Wohin soll das Geld fließen?

Ein weiterer Vorteil des ETS gegenüber Corsia ist in den Augen von T&E, dass in diesem Modell das von den Fluggesellschaften aufgewendete Geld nicht in zweifelhafte Projekte fließt, sondern im EU-Topf landet und für die Förderung grüner Investitionen zur Verfügung steht. Interessanterweise erwägt die Brüsseler NGO keine Finanztransfers in den globalen Süden, der von den zweifelhaften Corsia-Projekten profitieren kann, vom ETS aber direkt nichts abbekommt. Stattdessen sollen laut T&E die ETS-Einnahmen zur Förderung neuer, klimaneutraler Flugtreibstoffe („e-Kerosin“) dienen. Bemerkenswert ist, dass auch das radikalere Stay-Grounded-Netwerk über die bescheidenen EU-Pläne für alternative Treibstoffe klagt und für e-Kerosin plädiert – in Verbindung mit einer drastischen Reduktion des Luftverkehrs.

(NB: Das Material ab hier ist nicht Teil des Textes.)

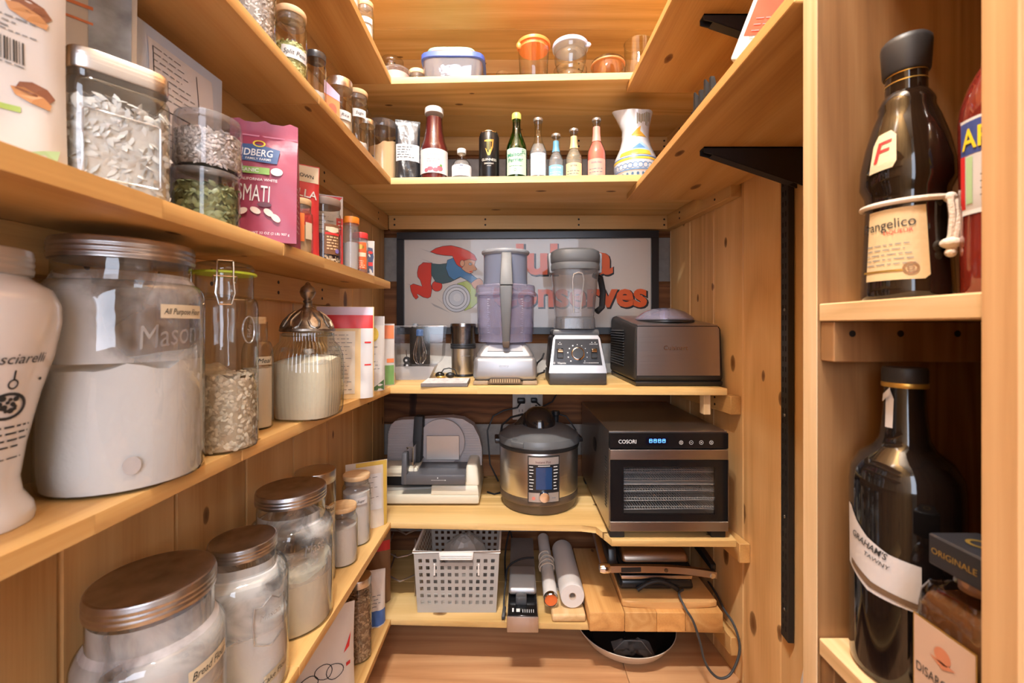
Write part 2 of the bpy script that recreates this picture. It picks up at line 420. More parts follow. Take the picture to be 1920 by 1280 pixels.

Was weder ETS noch Corsia derzeit erfassen, sind die Auswirkungen des Flugverkehrs, die nicht mit dem CO2-Ausstoß zusammenhängen. Laut einer EU-Studie von 2020 wirken sich andere Emissionen und Kondensstreifen noch einmal doppelt so stark auf die globale Erwärmung aus. Damit Fluglinien bei ihrer Routenplanung auch solche Faktoren einbeziehen, werden zusätzliche ökonomische und regulatorische Lenkungsinstrumente benötigt, so T&E. Die Erwartungen der Klimaschützer*innen sind groß, die Verhandlungen über Fit for 55 stehen erst am Anfang. Werden die EU-Institutionen im Sinne der Nachhaltigkeit nachbessern oder das Paket aufgrund des Drucks der Wirtschaftslobbys weiter verwässern?